Pay Transparency Law Takes Effect

A new state law that took effect this month requires businesses across New York State with four or more employees to include compensation ranges in all advertisements for job, promotion, and transfer opportunities. The law requires all job, promotion or transfer opportunities physically performed, at least in part, in the State of New York to include a range of pay when advertised.

Advertisements require a range of pay regardless of how or where they are posted. The new law covers any job posting shared with more than one person made internally or to the public. It applies to newspaper ads, printed flyers, social media posts, website postings, anything sent to an electronic mailing list, and emails sent to a pool of more than one applicant. This applies to posts made by the employer directly or on the employer’s behalf by a third-party, such as through a job-listing website.

Pay ranges must include a minimum and maximum annual salary or hourly rate of compensation for a job, promotion, or transfer opportunity that the employer in good faith believes to be accurate at the time of the posting. If the employer does not plan to offer a range, but instead plans to offer a single fixed rate, such as $10 an hour, then the fixed rate must be listed. An open ended pay range, such as $10+ an hour is not allowed.

In addition, employers must clearly state if a position is commission-based. A range of pay cannot include other forms of compensation or benefits such as employer provided health insurance, paid leave, or retirement savings. Employers must also provide the job description in the advertisement if one exists.

The law mandates that employers make a good faith effort to determine the range of pay. A “good faith pay range” is one that an employer believes they are willing to pay at the time of the advertisement’s posting. An employer may adjust the range of pay in an advertisement after collecting additional information during the hiring process.

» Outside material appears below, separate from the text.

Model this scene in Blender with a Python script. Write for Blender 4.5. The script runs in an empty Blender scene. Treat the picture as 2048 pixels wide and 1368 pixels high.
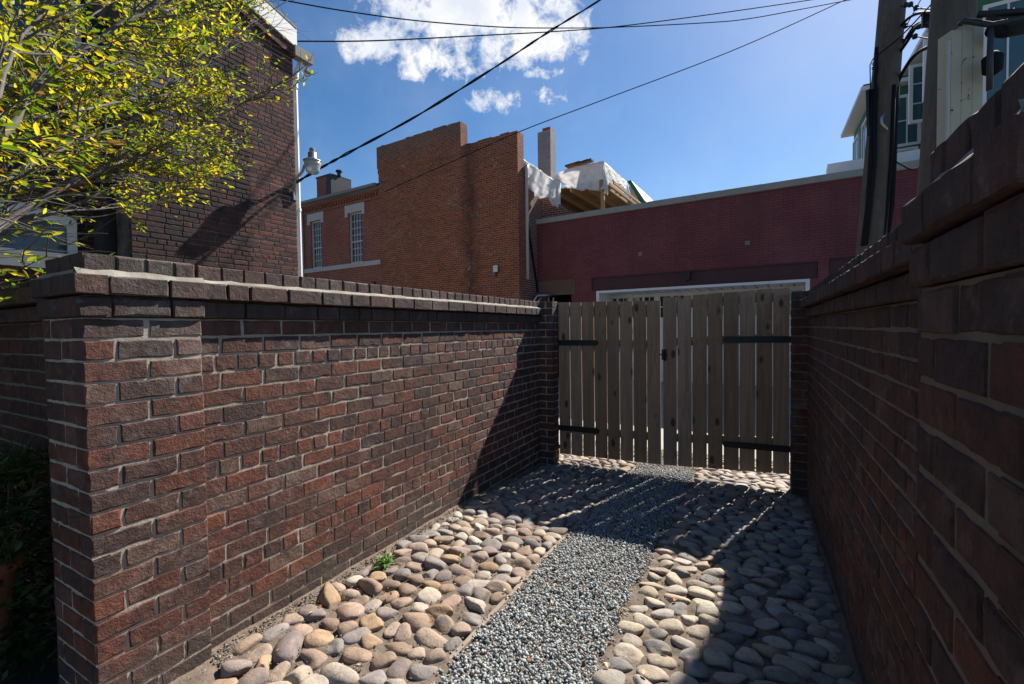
import bpy, math, random
import numpy as np
from mathutils import Vector, Matrix
random.seed(11)
rng = np.random.default_rng(11)
R = math.radians
SC = bpy.context.scene
COL = SC.collection

# ------------------------------------------------------------------ camera
F, CX, CY, H = 910.0, 1024.0, 684.0, 1.482
yaw, pit, rol = R(28.6), R(1.70), R(0.77)
fw0 = np.array([-math.sin(yaw), math.cos(yaw), 0]); r0 = np.array([math.cos(yaw), math.sin(yaw), 0]); zz = np.array([0, 0, 1.0])
fw = fw0*math.cos(pit) - zz*math.sin(pit); u0 = zz*math.cos(pit) + fw0*math.sin(pit)
rt = r0*math.cos(rol) - u0*math.sin(rol); up = u0*math.cos(rol) + r0*math.sin(rol)
CAM = np.array([0, 0, H])
def ray(px, py): return fw + rt*(px-CX)/F + up*(CY-py)/F
def P(px, py, d): return CAM + ray(px, py)*d                       # point at a depth from the camera
def onplane(px, py, n, d):
    n = np.array(n, float); v = ray(px, py); return CAM + v*((d - n@CAM)/(n@v))
def PX(px, py, x): return onplane(px, py, (1, 0, 0), x)
def PY(px, py, y): return onplane(px, py, (0, 1, 0), y)
cam = bpy.data.cameras.new('camera'); cam.sensor_width = 36; cam.lens = F/2048*36
cam.clip_start = 0.02; cam.clip_end = 3000
co = bpy.data.objects.new('camera', cam); COL.objects.link(co)
m = Matrix.Identity(4)
for i in range(3):
    m[i][0], m[i][1], m[i][2], m[i][3] = rt[i], up[i], -fw[i], CAM[i]
co.matrix_world = m
SC.camera = co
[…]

The new law does not require employers to create a posting for every available job, promotion, or transfer opportunity, nor does it require employers to use a specific medium for advertisements. The NYS Department of Labor has begun the process of adopting regulations to implement this new law and answer outstanding questions about the law. The Labor Department has published an Fact Sheet to help explain the requirements of the new pay transparency law.